Он пересаживается на диван, вытягивает перед собой длинные ноги в стоптанных башмаках. Он смотрит на меня косящими тусклыми глазами. Лицо у него, как всегда, плоское и некрасивое. И голос его звучит совсем обыкновенно, когда он говорит:
– Зажгите свет и садитесь на пол, на подушку.
Я встаю. Я зажигаю свет и быстро, чтобы не спугнуть чувства легкости, свободы и возможности обо всем спросить, сажусь на подушку.
Я люблю сидеть на полу. В группе, которую снимал фотограф Наппельбаум, Гумилев потребовал, чтобы я для полноты сходства села на пол на подушку.
– Николай Степанович, а Блок действительно… – начинаю я. Я хочу узнать, действительно ли Блок был так влюблен в свою будущую жену, что хотел покончить с собой от любви.

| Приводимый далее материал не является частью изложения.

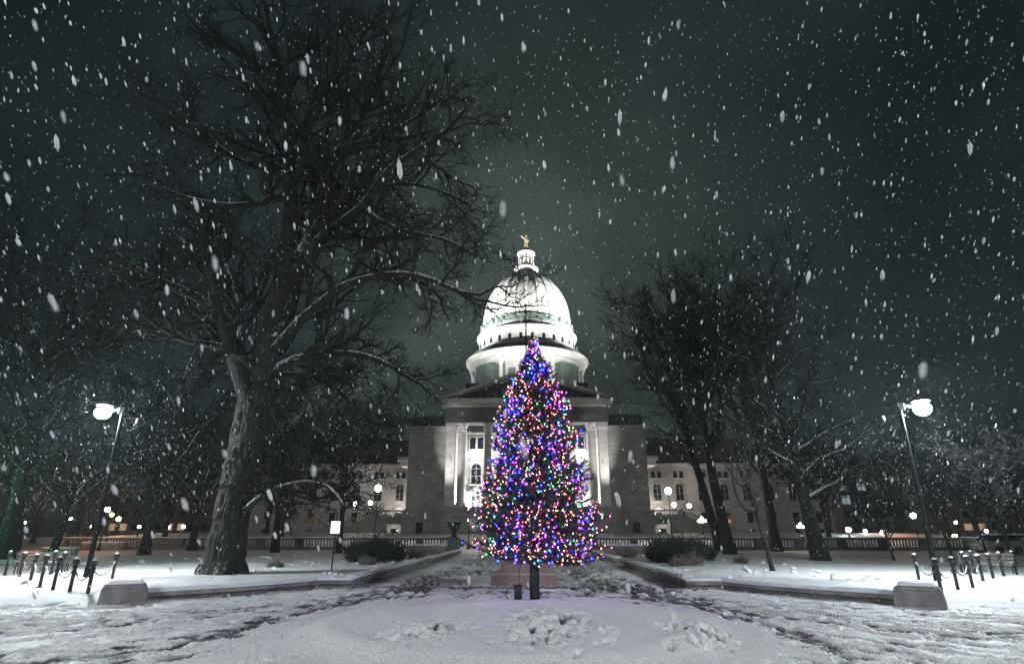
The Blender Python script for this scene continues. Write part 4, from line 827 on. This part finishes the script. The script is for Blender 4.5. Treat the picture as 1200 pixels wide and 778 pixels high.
for s, nm in ((-1, 'left'), (1, 'right')):
    wall_run(densify([(s * x, y) for x, y in arc], 16), .46, .22, label=f'low curved granite wall capped with snow, {nm} of the plaza, ending at a stone block')
    wall_run([(s * 6.15, 19.25), (s * 5.6, 19.22), (s * 5.05, 19.2)], .46, .24, label=f'short straight piece of low wall at the {nm} foot of the path beds', cap=.06)
    wall_run(densify([(s * 5.25, 19.5), (s * 5.3, 26), (s * 5.35, 32.9)], 14), .42, .27, label=f'long low snow capped wall along the {nm} side of the path, nearer half')
    wall_run(densify([(s * 5.3, 34.8), (s * 5.4, 44), (s * 5.45, 50.4)], 12), .42, .27, label=f'long low snow capped wall along the {nm} side of the path, farther half')
    # heavy end block
    bc = Vector((s * 9.42, 14.95)); blk = empty('stone_block', (bc.x, bc.y, 0), s * R(-34) if s > 0 else R(34)); tag(blk, f'heavy granite end block topped with snow beside the {nm} chain posts', 'stone block', 'granite end blocks')
    MB().box(-.52, .52, -.40, .40, -.1, .36, .05).box(-.47, .47, -.35, .35, .36, .44, .05).build('block', 'wallstone', blk, bevel=.025)
    MB().box(-.40, .40, -.28, .28, .44, .53, .06).build('snow_cap', 'snow', blk, bevel=.04)
    # granite seat boxes in front of the balustrade
    pl = empty('granite_bench', (s * 7.4, 46.4, .1)); tag(pl, f'long low granite seat box with a snow top, {nm} of the path before the balustrade', 'bench', 'granite seat boxes')
    MB().box(-1.5, 1.5, -.5, .5, -.1, .62, .03).build('seat_box', 'wallstone', pl, bevel=.03); MB().box(-1.45, 1.45, -.46, .46, .62, .72, .04).build('snow_cap', 'snow', pl, bevel=.04)
    # balustrade of the capitol terrace
    for (x0, x1, w_) in ((6.6, 31.0, 'long'), ):
        bal = empty('balustrade', (s * x0, 61, 0)); tag(bal, f'long grey stone balustrade with a snowy rail across the {nm} half of the capitol front', 'balustrade', 'stone balustrades')
        L_ = x1 - x0 + 16; m = MB(); e = lambda a, c: tuple(sorted((s * a, s * c)))
        m.box(*e(0, L_), -.25, .25, -.1, .34); m.box(*e(0, L_), -.3, .3, 1.0, 1.16)
        for k in range(11): xx = L_ * k / 10; m.box(*e(xx - .35, xx + .35), -.3 - .01, .31, .34, 1.0)
        m.build('rail_and_piers', 'balstone', bal)
        m = MB()
        for k in range(int(L_ / .30)):
            xx = .15 + .30 * k; m.lathe([(.06, 0), (.09, .15), (.05, .42), (.085, .66)], (s * xx, 0, .34), 5)
        m.build('balusters', 'balstone', bal)
        MB().box(*e(0, L_), -.28, .28, 1.16, 1.24).build('snow_cap', 'snow', bal)
# bench walls far on the lawns
for (px0, px1, py, zt, lab) in ((50, 90, 650, .5, 'far low seat wall glowing orange by the left edge'), (96, 146, 645, .75, 'far low seat wall between the leaning tree and the left lamp'), (1045, 1100, 640, .7, 'far low seat wall with a snowy top behind the tall right lamp'), (1105, 1165, 640, .7, 'far low seat wall before the parked cars')):
    p0 = G(px0, py); p1 = G(px1, py); p1.y = p0.y
    wall_run([(p0.x, p0.y), ((p0.x + p1.x) / 2, p0.y), (p1.x, p0.y)], .6, zt, 'seat_wall', .08, lab, group='far seat walls')

# ------------------------------------------------------------------ urn, shrubs, flower-bed remains
urn = empty('garden_urn', (-6.05, 51.6, 0)); tag(urn, 'large dark urn on a square pedestal, left of the path', 'urn')
MB().box(-.55, .55, -.55, .55, -.05, .12).box(-.45, .45, -.45, .45, .12, 1.15).box(-.52, .52, -.52, .52, 1.15, 1.27).build('pedestal', 'bronze', urn, bevel=.02)
MB().lathe([(.28, 1.27), (.3, 1.35), (.12, 1.5), (.14, 1.6), (.34, 1.85), (.48, 2.1), (.52, 2.35), (.66, 2.47), (.66, 2.53), (.5, 2.5)], (0, 0, 0), 20).build('bowl', 'bronze', urn, smooth=True)
MB().lathe([(.55, 2.5), (.45, 2.58), (.15, 2.63)], (0, 0, 0), 18).build('snow_heap', 'snow', urn, smooth=True)
def shrub(x, y, rx, ry, hh, label, nst=260, mat='leaf', name='shrub', seed=0, leafy=True, group='shrubs in the beds'):
    root = empty(name, (x, y, gz(x, y))); tag(root, label, 'shrub', group)
    base = rng.uniform(-1, 1, (nst, 2)); base = base[(base ** 2).sum(1) < 1]; n = len(base); b_ = np.stack([base[:, 0] * rx * .8, base[:, 1] * ry * .8, np.zeros(n)], 1)
    d = np.stack([base[:, 0] * rng.uniform(.1, .6, n), base[:, 1] * .5, np.ones(n)], 1) + rng.normal(0, .18, (n, 3)); hgt = hh * (1 - .45 * (base ** 2).sum(1)) * rng.uniform(.55, 1.1, n)
    P = np.stack([b_ + d * (hgt * k / 3)[:, None] + rng.normal(0, .02, (n, 3)) * k for k in range(4)], 1); V, Q = tubes(P, np.full((n, 4), .008), 3); np_mesh('stems', V, Q, M['twig'] if leafy else M['dry'], root)
    g_, gr = grow(P, np.full((n, 4), .008), 6, .4, .8, (.4, 1.1), .2, .1, 3, .2, .005)
    i = np.repeat(np.arange(len(g_)), 9 if leafy else 2); t_ = rng.uniform(0, 1, (len(i), 1)); c = g_[i, 0] * (1 - t_) + g_[i, 2] * t_; u = rng.normal(size=c.shape); u /= np.linalg.norm(u, axis=1, keepdims=True); w_ = np.cross(u, rng.normal(size=c.shape)); w_ /= np.linalg.norm(w_, axis=1, keepdims=True)
    l = rng.uniform(.035, .075, (len(i), 1)) * (1 if leafy else .7); V = np.stack([c, c + u * l * .5 + w_ * l * .28, c + u * l, c + u * l * .5 - w_ * l * .28], 1).reshape(-1, 3)
    V2, Q2 = tubes(g_, gr, 3); np_mesh('foliage', np.concatenate([V, V2]), np.concatenate([np.arange(len(V)).reshape(-1, 4), Q2 + len(V)]), M[mat], root)
    return root
shrub(-8.0, 33.5, 1.7, 3.4, 1.15, 'broad dark evergreen shrub left of the path, behind the white sign', 900)
shrub(-9.6, 40.0, 1.2, 2.2, .8, 'lower dark shrub behind the broad one left of the path', 400)
shrub(8.1, 33.0, 1.6, 3.2, 1.1, 'broad dark evergreen shrub right of the path', 900)
shrub(9.8, 35.5, 1.2, 2.0, .95, 'rounder dark shrub just right of the broad right shrub', 450)
for i, (x, y, s_, lab) in enumerate(((-6.9, 40.5, .55, 'snowy clump of dry stems beside the urn, nearer the path'), (-7.6, 43.6, .6, 'snowy clump of dry stems before the left seat box'), (-6.5, 37.0, .5, 'small snow topped clump beside the left path wall'), (6.5, 38.5, .5, 'small snow topped clump beside the right path wall'), (6.8, 42.2, .55, 'snowy clump of dry stems before the right seat box'),
                              (8.0, 29.3, .6, 'reddish clump of dead stems at the front of the right shrub'), (7.1, 28.4, .4, 'flat tangle of dead stems by the right path wall'), (-7.4, 29.4, .45, 'flat tangle of dead stems before the left broad shrub'), (-10.8, 27.0, .35, 'thin dry plant on the snow right of the great tree'), (11.0, 31.5, .4, 'scattered frosted dry plants on the right lawn'))):
    shrub(x, y, s_, s_, s_ * .95, lab, 120, 'dry', 'dry_plant', leafy=False, group='withered plants in the beds')
# lumps of snow lying about the beds and lawns
lm = MB()
for k in range(210):
    s = rng.choice([-1, 1]); x = s * rng.uniform(6.0, 12.5); y = rng.uniform(20.5, 36) if k % 3 else rng.uniform(33, 44); r_ = rng.uniform(.04, .14)
    if k % 7 == 0: x = -rng.uniform(15, 30); y = rng.uniform(24, 44); r_ *= 1.3
    lm.lathe([(r_ * rng.uniform(.7, 1), -.03), (r_, r_ * .25), (r_ * rng.uniform(.5, .7), r_ * .6), (.02, r_ * .7)], (x, y, gz(x, y)), 7)
tag(lm.build('snow_lumps', 'snow', smooth=True), kind='stuff')

# ------------------------------------------------------------------ chain posts
def post_mesh():
    return MB().lathe([(.085, 0), (.085, .04), (.048, .06), (.045, .70), (.06, .72), (.06, .76), (.04, .78), (.075, .82), (.085, .87), (.07, .92), (.03, .95)], (0, 0, 0), 14)
pp = empty('chain_post', (0, 0, 0)); post_mesh().build('post', 'black', pp, smooth=True); MB().lathe([(.065, .935), (.05, .965), (.02, .98)], (0, 0, 0), 10).build('snow_cap', 'snow', pp, smooth=True)
first = True
def chain(a, b_, label, grp):
    a, b_ = Vector(a), Vector(b_); o = MB(); n = 26; L_ = (b_ - a).length
    pts = []
    for k in range(n + 1):
        t_ = k / n; p = a.lerp(b_, t_); p.z -= .30 * 4 * t_ * (1 - t_); pts.append(p - a)
    for k in range(n):
        c0, c1 = pts[k], pts[k + 1]; o.bar(c0 - (c1 - c0) * .12, c1 + (c1 - c0) * .12, .034 if k % 2 else .014, .014 if k % 2 else .034)
    ob = o.build('chain', 'black'); ob.location = a; tag(ob, label, 'chain', grp)
for side, front, back in (('right', [(1078.5, 685.5), (1105, 700), (1124, 695.5), (1141, 691.4), (1154, 687.7), (1166, 684.4), (1178, 681), (1193, 677)], [(1134, 679), (1144, 676.5)]),
                          ('left', [(130, 684), (101, 703), (80, 699), (61, 694), (46, 689), (34, 686), (21, 681), (4.6, 677)], [(69, 680), (58, 677.5)])):
    ords = ['first', 'second', 'third', 'fourth', 'fifth', 'sixth', 'seventh', 'eighth']
    pos = [G(*p) for p in front]
    for k, p in enumerate(pos):
        o = pp if first else copy_tree(pp); first = False
        o.location = (p.x, p.y, 0); tag(o, f'black ball topped chain post, {ords[k]} from the {side} stone block', 'bollard', f'chain posts on the {side}')
        if k: q = pos[k - 1]; chain((q.x, q.y, .74), (p.x, p.y, .74), f'sagging black chain between the {ords[k-1]} and {ords[k]} posts from the {side} stone block', f'chains on the {side}')
    for k, px in enumerate(back):
        p = G(*px); o = copy_tree(pp); o.location = (p.x, p.y, 0); tag(o, f'black chain post {["just in front of", "at the far end of"][k]} the {side} bench, behind the main row', 'bollard', f'chain posts on the {side}')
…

Но Гумилев не дает мне спросить об этом. Он говорит:
– «Шаги командора», безусловно, одно из самых замечательных русских стихотворений. Правда, и тема Дон Жуана одна из тем, приносящих удачу авторам. Скольким шедеврам она послужила. Это победоносная тема. Ее использовали и Пушкин, и Мольер, и Мериме, и Моцарт. Для великого произведения необходима уже много раз служившая, общеизвестная тема. Это понял Гете со своим «Фаустом», и Мильтон с «Потерянным раем», и Данте. Но нет правил без исключения – мой «Дон Жуан в Египте» далеко не лучшее, что я написал. Не лучшее, хотя мой Дон Жуан и спрашивает галантно:
Гумилев смеется и неожиданно обращается ко мне:
– А вы, вы знаете ль, кто был Дон Жуан?
Кто был Дон Жуан? Не знаю и знать не хочу. Я хочу говорить о Блоке, и только о нем.
Я качаю головой.
Ах, довольно, довольно о Дон Жуане!
Но Гумилев начинает подробно и методично излагать историю обоих Дон Жуанов, и мне ничего не остается, как слушать.
– Первого Дон Жуана, по всей вероятности, вовсе не существовало. Это миф – легендарный образ злодея-обольстителя, гениально созданный Тирсо де Молина, а второй, Мигуэль де Маньяра, двенадцати лет поклялся в театре, на представлении Дон Жуана, что сам станет Дон Жуаном, и повторил свою клятву на следующее утро в соборе перед статуей Мадонны…
Гумилев говорит плавно, длинно и подробно, будто читает лекцию о Дон Жуане в Доме искусств, совершенно забыв о стихах Блока и о нем самом.